DOJ Reportedly Investigating Banks in Interest Rate-Fixing Scandal
The Department of Justice is reportedly deciding whether to charge banks over growing LIBOR interest rate fixes. The international investment bank Barclays Capital has already paid $450 million in fines for illegally manipulating the rates that banks charge each other to borrow money. That rate affects everything from credit cards to car loans and mortgage rates. Shepard Smith reported that it remains to be seen whether Treasury Secretary Timothy Geithner knew about the rate manipulation when he was head of the Federal Reserve Bank of New York.
Judge Andrew Napolitano explained the importance of the LIBOR interest rate, saying, “Think of it this way, the biggest banks in London each morning announce what they’re going to charge each other for money and that number is averaged … Whatever that rate is, is the baseline for millions of other loans and mortgages around the country.”
The judge said, “We now discover that some of the London banks, many of whom do business in the United States, were intentionally
inaccurately reporting what those numbers were, so as to goose up this rate, so as to be paid a higher interest rate.

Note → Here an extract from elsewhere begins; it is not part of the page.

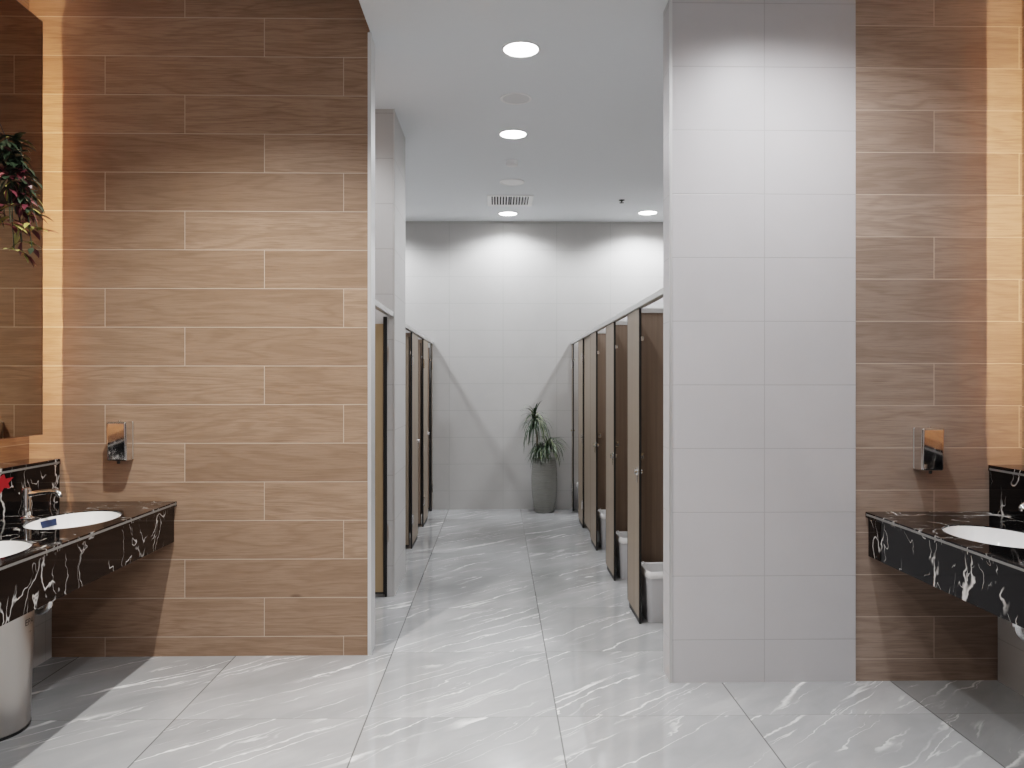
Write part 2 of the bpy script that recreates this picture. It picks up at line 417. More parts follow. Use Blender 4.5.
def basin(cx, cy, label, sticker=False):
    t = thing('washbasin', label, 'basin', (cx, cy, ZT), group='white oval washbasins')
    bm = new_bm(); n = 56
    prof = [(1.03, -0.030), (1.03, -0.004), (0.995, -0.001), (0.985, -0.006), (0.95, -0.030), (0.84, -0.085), (0.62, -0.125), (0.32, -0.142), (0.13, -0.148), (0.13, -0.16), (0.40, -0.158), (0.75, -0.145), (0.98, -0.09), (1.03, -0.034)]
    prof = [(r*0.965, z-0.003) for r, z in prof]
    lathe(bm, prof, n=n, cap=False, sx=RX, sy=RY)
    obj('bowl', bm, M['ceramic'], t, smooth=True)
    bm = lathe(new_bm(), [(0.024, -0.147), (0.024, -0.141), (0.015, -0.139), (0.002, -0.139)], n=20)
    obj('drain', bm, M['chrome'], t, smooth=True)
    if sticker:
        bm = new_bm()
        # a flat label lying on the inner slope of the bowl near the tap side, front
        pts = []
        for a, rr, zz in ((math.radians(152), 0.935, -0.014), (math.radians(176), 0.935, -0.014), (math.radians(176), 0.885, -0.044), (math.radians(152), 0.885, -0.044)):
            pts.append(bm.verts.new((rr*RX*math.cos(a), rr*RY*math.sin(a), zz)))
        bm.faces.new(pts)
        o = obj('label_sticker', bm, M['blue'], t); o['label'] = 'navy blue rectangular label'
    return t
basin(LH[0][0], LH[0][1], 'white oval washbasin beside the chrome tap and nearest the oak plank wall', True)
basin(LH[1][0], LH[1][1], 'white oval washbasin mostly cut off, in front of the red star', False)
basin(RH[0][0], RH[0][1], 'white oval washbasin in the counter beside the tall grey tiled pier')

def faucet(x, y, s, label):
    t = thing('faucet', label, 'tap', (x, y, ZT), rotz=0 if s > 0 else PI, group='chrome basin taps')
    bm = lathe(new_bm(), [(0.032, 0.0), (0.032, 0.006), (0.022, 0.010), (0.0205, 0.016)], n=28)
    obj('base_plate', bm, M['chrome'], t, smooth=True, bevel=0.001)
    bm = lathe(new_bm(), [(0.0185, 0.010), (0.0185, 0.128), (0.0165, 0.136), (0.008, 0.139)], n=28)
    obj('body', bm, M['chrome'], t, smooth=True)
    bm = tube(new_bm(), [(0.008, 0, 0.108), (0.06, 0, 0.116), (0.110, 0, 0.122), (0.132, 0, 0.121), (0.142, 0, 0.113), (0.146, 0, 0.103)], [0.0135, 0.012, 0.0115, 0.0125, 0.013, 0.013], n=18)
    obj('spout', bm, M['chrome'], t, smooth=True)
    bm = lathe(new_bm(), [(0.0105, -0.008), (0.0115, 0.0)], c=(0.1465, 0, 0.104), n=18)
    obj('aerator', bm, M['chrome'], t, smooth=True)
    return t
faucet(-2.108, 3.54, 1, 'polished chrome basin tap with slender curved spout over the blue-labelled basin')
faucet(2.235, 3.085, -1, 'polished chrome basin tap, only its spout tip showing, by the grey tiled pier side')

def drain_trap(x, y, s, zlow, label, reach=0.3035):
    t = thing('drain_trap', label, 'pipe', (x, y, zlow), group='chrome drain traps')
    R = 0.045
    bm = tube(new_bm(), [(0, 0, 0.25), (0, 0, R)] + [(p[0], p[1], p[2]) for p in arc_pts((-s*R, 0, R), R, 0 if s > 0 else PI, -PI if s > 0 else 2*PI, 14)] + [(-s*2*R, 0, R+0.05)] + [(p[0], p[1], p[2]) for p in arc_pts((-s*3*R, 0, R+0.05), R, 0 if s > 0 else PI, PI/2, 6)] + [(-s*reach, 0, 2*R+0.05)], 0.0175, n=18)
    obj('u_bend', bm, M['chrome'], t, smooth=True)
    for nx in (0, -s*2*R):
        bm = lathe(new_bm(), [(0.026, -0.02), (0.026, 0.02)], c=(nx, 0, R+0.02), n=24)
        obj('union_nut', bm, M['chrome'], t, smooth=True, bevel=0.003)
    return t
drain_trap(-1.985, 3.50, 1, 0.395, 'chrome drain trap under the counter, mostly behind the steel bin')
drain_trap(2.06, 3.06, -1, 0.395, 'chrome curved drain trap under the counter beside the grey tiled pier')

# red star cut-out on the left backsplash
bm = new_bm(); pts = []
rad = [0.066, 0.030, 0.058, 0.034, 0.064, 0.028, 0.060, 0.036, 0.062, 0.030, 0.056, 0.034]
for i, r in enumerate(rad):
    a = 2*PI*i/len(rad) + 0.35
    pts.append((0.0, r*1.35*math.cos(a), r*0.80*math.sin(a)))
f0 = [bm.verts.new(p) for p in pts]; f1 = [bm.verts.new((0.0012, p[1], p[2])) for p in pts]
c0 = bm.verts.new((0.0, 0, 0)); c1 = bm.verts.new((0.0018, 0, 0))
for i in range(len(pts)):
    j = (i+1) % len(pts)
    bm.faces.new((f1[i], f1[j], c1)); bm.faces.new((f0[j], f0[i], c0)); bm.faces.new((f0[i], f0[j], f1[j], f1[i]))
o = obj('star_sticker', bm, M['red']); o.location = (-2.2458, 3.585, 0.950)
tag(o, 'red star-shaped paper cut-out stuck on the black marble backsplash', 'sticker')

# ------------------------------------------------------------------ mirrors with warm backlight
def mirror(name, label, xw, s, y0, y1, z0, z1, off=0.155):
    """s=+1: hangs on the left wall and faces +x"""
    xm = xw + s*off
    t = thing(name, label, 'mirror', (xw, (y0+y1)/2, z0), group='backlit wall mirrors')
    L = Vector(t.location)
    def lb(x0, x1, ya, yb, za, zb): return boxbm(min(x0,x1)-L.x, max(x0,x1)-L.x, ya-L.y, yb-L.y, za-L.z, zb-L.z)
    obj('glass', lb(xm-s*0.0055, xm, y0+0.003, y1-0.003, z0+0.003, z1-0.003), M['mirror'], t)
    bm = new_bm()
    for a in ((y0, y0+0.003, z0, z1), (y1-0.003, y1, z0, z1), (y0+0.003, y1-0.003, z0, z0+0.003), (y0+0.003, y1-0.003, z1-0.003, z1)):
        box(bm, min(xm-s*0.007, xm+s*0.001)-L.x, max(xm-s*0.007, xm+s*0.001)-L.x, a[0]-L.y, a[1]-L.y, a[2]-L.z, a[3]-L.z)
    box(bm, min(xm-s*0.0075, xm-s*0.0055)-L.x, max(xm-s*0.0075, xm-s*0.0055)-L.x, y0-L.y, y1-L.y, z0-L.z, z1-L.z)
    obj('frame', bm, M['frame'], t)
    bm = new_bm()
    def ab(x0, x1, ya, yb, za, zb): box(bm, min(x0,x1)-L.x, max(x0,x1)-L.x, ya-L.y, yb-L.y, za-L.z, zb-L.z)
    k = 0.06; ab(xm-s*0.020, xm-s*0.0075, y0+k, y1-k, z0+k, z1-k)
    obj('back_panel', bm, M['frame'], t)
    bm = new_bm(); i = 0.26
    ab(xw+s*0.001, xm-s*0.020, y0+i, y1-i, z0+0.20, z1-0.20)
    obj('support_box', bm, M['frame'], t)
    j = i-0.012
    for nm, a in (('led_strip', (y1-j-0.006, y1-j, z0+0.19, z1-0.19)), ('led_strip', (y0+i, y1-i, z0+0.182, z0+0.188)), ('led_strip', (y0+i, y1-i, z1-0.188, z1-0.182))):
        bm = new_bm(); ab(xm-s*0.054, xm-s*0.046, *a)
        obj(nm, bm, M['led'], t)
    return t
mirror('wall_mirror', 'tall dark tinted wall mirror with warm backlight above the red star', XLU, 1, 2.0, 3.905, 1.15, 3.19)
mirror('wall_mirror', 'tall backlit wall mirror casting a warm band beside the tall grey tiled pier', XRU, -1, 1.5, 3.43, 1.15, 3.19, off=0.14)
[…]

Now that affects many many banks and many people paying their loans, some of whom have nothing to do with the banks that concocted this.”
When the government decides to prosecute banks and collect hundreds of millions in fines, where does that money go? It goes to the government, Judge Napolitano said, “not to the innocent lenders who overpaid.” He charged, “You’re talking about millions of loans and trillions of dollars. This may very well be one of the largest instances of bank orchestrated fraud in the history of the world.”